**What to work on:**
Reproduce, word for word, the span of lines starting at the line holding "What Blender Python" and ending at the line holding "return Vector((d[0] *". Omit every picture.

— start Task material —

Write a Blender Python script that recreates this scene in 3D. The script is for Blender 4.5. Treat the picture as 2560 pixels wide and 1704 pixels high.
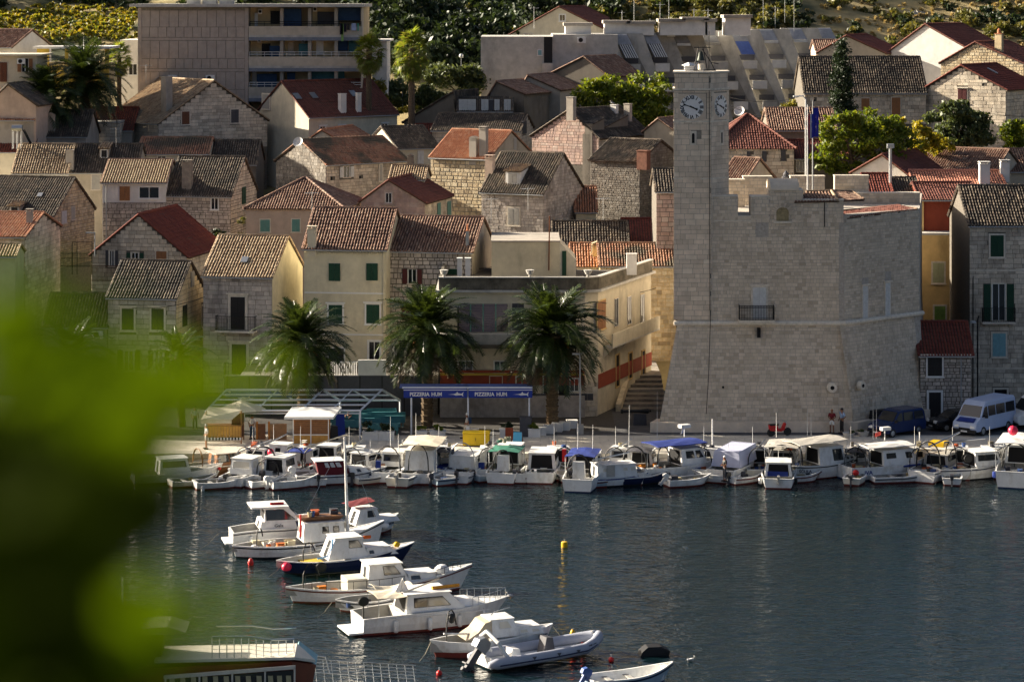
import bpy, bmesh, math, random
import numpy as np
from mathutils import Vector, Matrix
for o in list(bpy.data.objects): bpy.data.objects.remove(o)
sc = bpy.context.scene
COL = sc.collection
R = math.radians
F = 6400.0     # focal length in pixels of the 2560 px wide photograph
HC = 32.0      # height of the viewpoint above the water
# ---------------------------------------------------------------- camera, sky, sun, exposure
cd = bpy.data.cameras.new('camera'); cam = bpy.data.objects.new('camera', cd); COL.objects.link(cam)
cam.location = (0, 0, HC); cam.rotation_euler = (R(90), 0, 0)
cd.lens = F/2560*36; cd.sensor_width = 36; cd.shift_y = -852/2560
cd.clip_start = 0.05; cd.clip_end = 3000
cd.dof.use_dof = True; cd.dof.focus_distance = 182; cd.dof.aperture_fstop = 2.5
sc.camera = cam
SUN_EL, SUN_AZ = 19.5, 22.0    # azimuth: degrees behind the row of houses, to the left
wd = bpy.data.worlds.new('World'); sc.world = wd; wd.use_nodes = True
sv = Vector((-math.cos(R(SUN_EL))*math.cos(R(SUN_AZ)), math.cos(R(SUN_EL))*math.sin(R(SUN_AZ)), math.sin(R(SUN_EL))))
_n = wd.node_tree.nodes; _bg = _n['Background']
sky = _n.new('ShaderNodeTexSky'); sky.sky_type = 'NISHITA'; sky.sun_disc = False
sky.sun_elevation = R(SUN_EL); sky.sun_rotation = math.atan2(sv.x, sv.y); sky.dust_density = 5.0; sky.air_density = .6; sky.ozone_density = .1
wd.node_tree.links.new(sky.outputs[0], _bg.inputs[0]); _bg.inputs[1].default_value = 0.05
sd = bpy.data.lights.new('sun', 'SUN'); sun = bpy.data.objects.new('sun', sd); COL.objects.link(sun)
sd.energy = 5.0; sd.angle = R(0.5); sd.color = (1, .89, .72)
sun.rotation_euler = sv.to_track_quat('Z', 'Y').to_euler()
sc.view_settings.view_transform = 'Standard'; sc.view_settings.look = 'None'
sc.view_settings.exposure = 1.72; sc.view_settings.gamma = 1
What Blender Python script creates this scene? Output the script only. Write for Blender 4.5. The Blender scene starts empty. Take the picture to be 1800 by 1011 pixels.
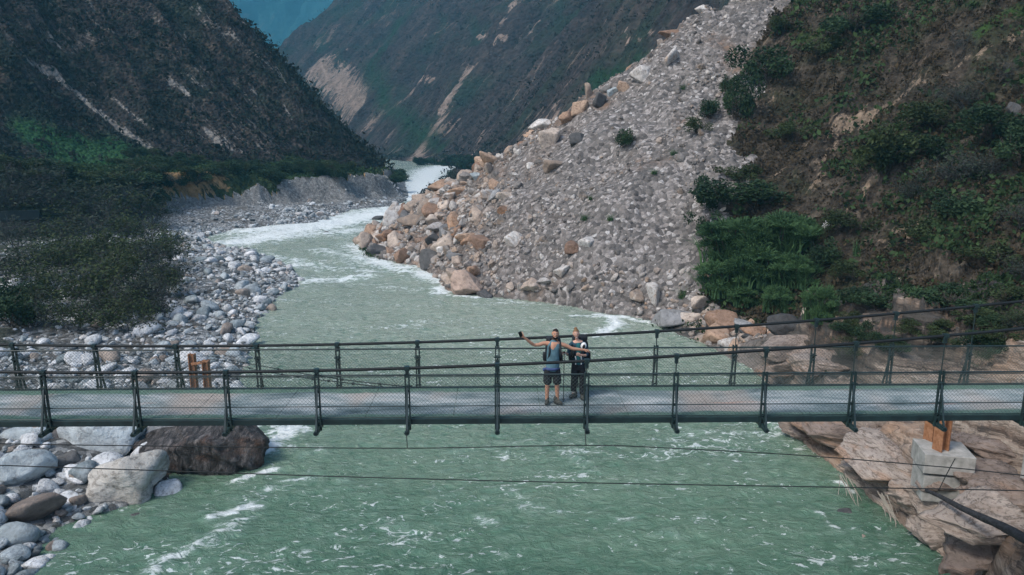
# Suspension footbridge over a green mountain river in a canyon, with a landslide and two hikers.
import bpy, bmesh, math, random
import numpy as np
from mathutils import Vector, Matrix, noise as mnoise
R = math.radians
random.seed(7)
rng = np.random.default_rng(11)
SC = bpy.context.scene
COL = SC.collection

# ------------------------------------------------------------------ camera
CAM_Z, PITCH, FPX = 16.0, R(11.7), 1300.0
cam_data = bpy.data.cameras.new('camera')
cam_data.sensor_width = 36.0
cam_data.lens = FPX / 1800 * 36
cam_data.clip_start = 0.1
cam_data.clip_end = 20000
cam = bpy.data.objects.new('camera', cam_data)
cam.location = (0, 0, CAM_Z)
cam.rotation_euler = (R(90) - PITCH, 0, 0)
COL.objects.link(cam)
SC.camera = cam

def ray(u, v):
    """direction of a point of the 1800 x 1011 photograph"""
    a, b = (u - 900) / FPX, (505.5 - v) / FPX
    return np.array([a, math.cos(PITCH) + b * math.sin(PITCH), -math.sin(PITCH) + b * math.cos(PITCH)])

def at_z(u, v, z=0.0):
    d = ray(u, v)
    t = (z - CAM_Z) / d[2]
    return (d[0] * t, d[1] * t)

def at_y(u, v, y):
    d = ray(u, v)
    t = y / d[1]
    return Vector((d[0] * t, y, CAM_Z + d[2] * t))

# ------------------------------------------------------------------ numeric noise
def hash2(ix, iy, seed):
    h = (ix.astype(np.uint32) * np.uint32(374761393) + iy.astype(np.uint32) * np.uint32(668265263) + np.uint32((seed * 1442695041 + 12345) & 0xffffffff))
    h = (h ^ (h >> np.uint32(13))) * np.uint32(1274126177)
    h = h ^ (h >> np.uint32(16))
    return (h & np.uint32(0xffffff)).astype(np.float32) / np.float32(0xffffff)

def vnoise(x, y, seed=0):
    fx, fy = np.floor(x), np.floor(y)
    ix, iy = fx.astype(np.int64), fy.astype(np.int64)
    tx, ty = (x - fx).astype(np.float32), (y - fy).astype(np.float32)
    tx = tx * tx * (3 - 2 * tx); ty = ty * ty * (3 - 2 * ty)
    a = hash2(ix, iy, seed); b = hash2(ix + 1, iy, seed)
    c = hash2(ix, iy + 1, seed); d = hash2(ix + 1, iy + 1, seed)
    return (a + (b - a) * tx) * (1 - ty) + (c + (d - c) * tx) * ty

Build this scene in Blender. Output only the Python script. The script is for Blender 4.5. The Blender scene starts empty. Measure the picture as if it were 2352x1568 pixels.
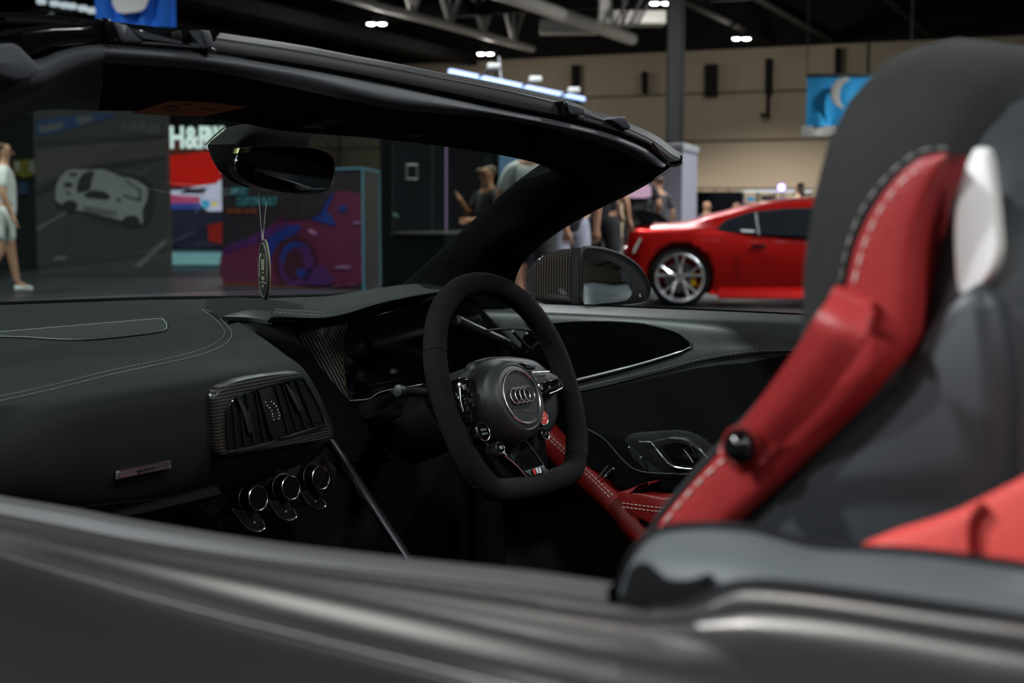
import bpy, bmesh, math, random
from mathutils import Vector, Matrix
random.seed(7)
SC = bpy.context.scene
COL = SC.collection
PI = math.pi
V = Vector

# ---------------------------------------------------------------- camera
F = 3267.0                      # focal length in pixels of the 2352 x 1568 frame (50 mm lens)
CAMP = V((0, 0, 1.04))
YAW, PITCH = math.radians(52), math.radians(5.14)
FH = V((math.sin(YAW), math.cos(YAW), 0))        # level viewing direction
RT = V((math.cos(YAW), -math.sin(YAW), 0))
FW = FH * math.cos(PITCH) + V((0, 0, -math.sin(PITCH)))
UP = FH * math.sin(PITCH) + V((0, 0, math.cos(PITCH)))
cam_d = bpy.data.cameras.new('camera')
cam_d.lens = 50.0; cam_d.sensor_width = 36.0
cam_d.clip_start = 0.02; cam_d.clip_end = 400
cam_d.dof.use_dof = True; cam_d.dof.focus_distance = 2.1; cam_d.dof.aperture_fstop = 6.3
cam = bpy.data.objects.new('camera', cam_d); COL.objects.link(cam)
m = Matrix((RT, UP, -FW)).transposed().to_4x4(); m.translation = CAMP
cam.matrix_world = m
SC.camera = cam

# ---------------------------------------------------------------- light
SC.view_settings.view_transform = 'Standard'; SC.view_settings.look = 'None'
SC.view_settings.gamma = 1.0; SC.view_settings.exposure = 0.0
SC.view_settings.use_curve_mapping = False
W = bpy.data.worlds.new('hall_air'); SC.world = W; W.use_nodes = True
W.node_tree.nodes['Background'].inputs[0].default_value = (0.55, 0.62, 0.7, 1)
W.node_tree.nodes['Background'].inputs[1].default_value = 0.035
SC.cycles.max_bounces = 6
SC.cycles.transparent_max_bounces = 16
SC.cycles.sample_clamp_indirect = 3.0
SC.cycles.caustics_reflective = False; SC.cycles.caustics_refractive = False
LAMP_POWER = 3200.0     # watts of one roof lamp
SPILL = .032            # share of it that spills upwards
ROOF_LAMPS = []          # filled below: (px, py, z) seen, or world points

# ---------------------------------------------------------------- rays
def ray(px, py): return FW + RT * ((px - 1176) / F) + UP * ((784 - py) / F)
def PX(px, py, X): r = ray(px, py); return CAMP + r * (X / r.x)
def PY(px, py, Y): r = ray(px, py); return CAMP + r * (Y / r.y)
def PZ(px, py, Z): r = ray(px, py); return CAMP + r * ((Z - CAMP.z) / r.z)
def PD(px, py, d): r = ray(px, py); return CAMP + r * (d / r.dot(FH))
def PP(px, py, p, n): r = ray(px, py); return CAMP + r * ((p - CAMP).dot(n) / r.dot(n))
def GD(px, d):                      # floor point under pixel column px at depth d
    p = PD(px, 490, d); return V((p.x, p.y, 0))

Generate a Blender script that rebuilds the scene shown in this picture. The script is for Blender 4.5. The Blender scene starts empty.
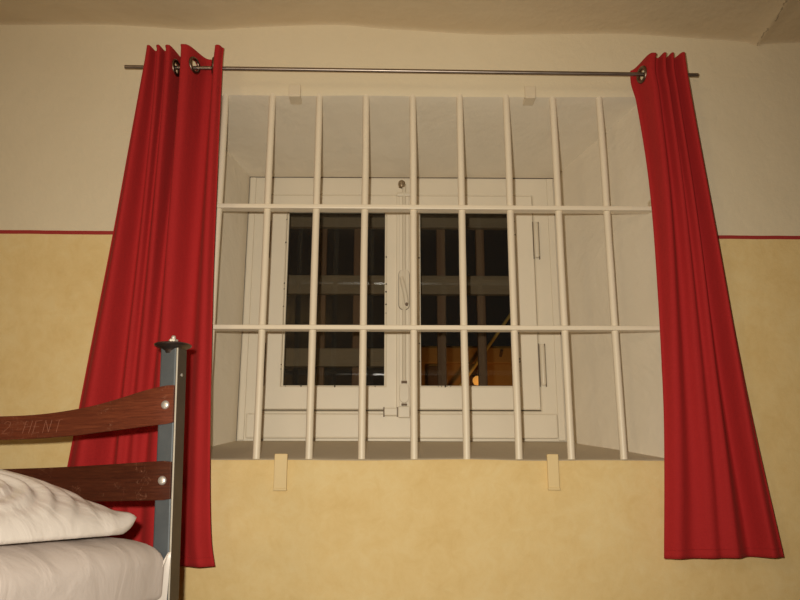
import bpy, bmesh, math, random
from mathutils import Vector, noise, Matrix
random.seed(7)
SC = bpy.context.scene
COL = SC.collection
PI = math.pi

# ------------------------------------------------------------------ helpers
def lerp(a, b, t): return a + (b - a) * t
def interp(tab, x):
    if x <= tab[0][0]: return tab[0][1]
    for (x0, y0), (x1, y1) in zip(tab, tab[1:]):
        if x <= x1:
            return lerp(y0, y1, (x - x0) / (x1 - x0))
    return tab[-1][1]
def sinterp(tab, x):
    """piecewise cubic (Catmull) interpolation"""
    n = len(tab)
    if x <= tab[0][0]: return tab[0][1]
    if x >= tab[-1][0]: return tab[-1][1]
    for i in range(n - 1):
        if x <= tab[i + 1][0]:
            x0, y0 = tab[i]; x1, y1 = tab[i + 1]
            m0 = (y1 - tab[i - 1][1]) / (x1 - tab[i - 1][0]) if i else (y1 - y0) / (x1 - x0)
            m1 = (tab[i + 2][1] - y0) / (tab[i + 2][0] - x0) if i + 2 < n else (y1 - y0) / (x1 - x0)
            h = x1 - x0; t = (x - x0) / h
            return ((2*t**3 - 3*t*t + 1) * y0 + (t**3 - 2*t*t + t) * h * m0
                    + (-2*t**3 + 3*t*t) * y1 + (t**3 - t*t) * h * m1)
def n3(x, y, z): return noise.noise(Vector((x, y, z)))

def obj(name, bm, mat, parent=None, smooth=None, label=None):
    bmesh.ops.recalc_face_normals(bm, faces=bm.faces)
    me = bpy.data.meshes.new(name)
    bm.to_mesh(me); bm.free()
    for m in (mat if isinstance(mat, (list, tuple)) else [mat]):
        me.materials.append(m)
    if smooth is not None:
        for p in me.polygons: p.use_smooth = True
        if smooth < 180: me.set_sharp_from_angle(angle=math.radians(smooth))
    o = bpy.data.objects.new(name, me)
    COL.objects.link(o)
    if parent: o.parent = parent
    if label: o['label'] = label
    return o
def thing(name, label, cat, loc=(0, 0, 0), group=None):
    o = bpy.data.objects.new(name, None); COL.objects.link(o)
    o.location = loc; o['label'] = label; o['category'] = cat
    if group: o['group'] = group
    return o
def tag(o, label, cat, group=None):
    o['label'] = label; o['category'] = cat
    if group: o['group'] = group
    return o
def struct(o, label=None):
    o['kind'] = 'structure'
    if label: o['label'] = label
    return o

def box(bm, x0, x1, y0, y1, z0, z1, bev=0.0, seg=2, mi=0, xf=None):
    n = bmesh.new()
    bmesh.ops.create_cube(n, size=1)
    for v in n.verts:
        v.co = Vector((lerp(x0, x1, v.co.x + .5), lerp(y0, y1, v.co.y + .5), lerp(z0, z1, v.co.z + .5)))
    if bev:
        bmesh.ops.bevel(n, geom=list(n.edges), offset=bev, segments=seg, affect='EDGES', profile=.5)
    merge(bm, n, mi, xf)
def merge(bm, n, mi=0, xf=None):
    mp = {}
    for v in n.verts:
        mp[v] = bm.verts.new(xf(v.co) if xf else v.co)
    for f in n.faces:
        try:
            nf = bm.faces.new([mp[v] for v in f.verts]); nf.material_index = mi
        except ValueError:
            pass
    n.free()
def tube(bm, pts, r, seg=14, caps=True, flat=1.0):
    """round tube through pts; r number or list"""
    pts = [Vector(p) for p in pts]; n = len(pts)
    rs = r if isinstance(r, (list, tuple)) else [r] * n
    rings = []; ref = None
    for i, p in enumerate(pts):
        d = (pts[min(i + 1, n - 1)] - pts[max(i - 1, 0)]).normalized()
        if ref is None:
            ref = Vector((0, 0, 1)) if abs(d.z) < .9 else Vector((1, 0, 0))
        a = (ref - d * ref.dot(d)).normalized(); ref = a
        b = d.cross(a)
        rings.append([bm.verts.new(p + (a * math.cos(2*PI*k/seg) + b * math.sin(2*PI*k/seg) * flat) * rs[i]) for k in range(seg)])
    for A, B in zip(rings, rings[1:]):
        for k in range(seg):
            bm.faces.new((A[k], A[(k+1) % seg], B[(k+1) % seg], B[k]))
    if caps:
        bm.faces.new(rings[0][::-1]); bm.faces.new(rings[-1])
def lathe(bm, prof, seg=28, xf=None):
    """prof: list of (r,z) about z axis; xf maps Vector->Vector"""
    xf = xf or (lambda v: v)
    rings = []
    for r, z in prof:
        if r < 1e-6: rings.append([bm.verts.new(xf(Vector((0, 0, z))))])
        else: rings.append([bm.verts.new(xf(Vector((r*math.cos(2*PI*k/seg), r*math.sin(2*PI*k/seg), z)))) for k in range(seg)])
    for A, B in zip(rings, rings[1:]):
        for k in range(seg):
            k2 = (k+1) % seg
            if len(A) == 1 and len(B) == 1: continue
            if len(A) == 1: bm.faces.new((A[0], B[k2], B[k]))
            elif len(B) == 1: bm.faces.new((A[k], A[k2], B[0]))
            else: bm.faces.new((A[k], A[k2], B[k2], B[k]))
    if len(rings[0]) > 1: bm.faces.new(rings[0])
    if len(rings[-1]) > 1: bm.faces.new(rings[-1])
def torus(bm, c, nrm, R, r, seg=32, rs=10):
    nrm = Vector(nrm).normalized(); c = Vector(c)
    a = nrm.orthogonal().normalized(); b = nrm.cross(a)
    V = []
    for i in range(seg):
        t = 2*PI*i/seg; d = a*math.cos(t) + b*math.sin(t)
        V.append([bm.verts.new(c + d*(R + r*math.cos(2*PI*j/rs)) + nrm*(r*math.sin(2*PI*j/rs))) for j in range(rs)])
    for i in range(seg):
        for j in range(rs):
            bm.faces.new((V[i][j], V[(i+1) % seg][j], V[(i+1) % seg][(j+1) % rs], V[i][(j+1) % rs]))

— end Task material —

**Result:**
What Blender Python script creates this scene? Output the script only. Write for Blender 4.5. The Blender scene starts empty. Take the picture to be 1800 by 1011 pixels.
# Suspension footbridge over a green mountain river in a canyon, with a landslide and two hikers.
import bpy, bmesh, math, random
import numpy as np
from mathutils import Vector, Matrix, noise as mnoise
R = math.radians
random.seed(7)
rng = np.random.default_rng(11)
SC = bpy.context.scene
COL = SC.collection

# ------------------------------------------------------------------ camera
CAM_Z, PITCH, FPX = 16.0, R(11.7), 1300.0
cam_data = bpy.data.cameras.new('camera')
cam_data.sensor_width = 36.0
cam_data.lens = FPX / 1800 * 36
cam_data.clip_start = 0.1
cam_data.clip_end = 20000
cam = bpy.data.objects.new('camera', cam_data)
cam.location = (0, 0, CAM_Z)
cam.rotation_euler = (R(90) - PITCH, 0, 0)
COL.objects.link(cam)
SC.camera = cam

def ray(u, v):
    """direction of a point of the 1800 x 1011 photograph"""
    a, b = (u - 900) / FPX, (505.5 - v) / FPX
    return np.array([a, math.cos(PITCH) + b * math.sin(PITCH), -math.sin(PITCH) + b * math.cos(PITCH)])

def at_z(u, v, z=0.0):
    d = ray(u, v)
    t = (z - CAM_Z) / d[2]
    return (d[0] * t, d[1] * t)

def at_y(u, v, y):
    d = ray(u, v)
    t = y / d[1]
    return Vector((d[0] * t, y, CAM_Z + d[2] * t))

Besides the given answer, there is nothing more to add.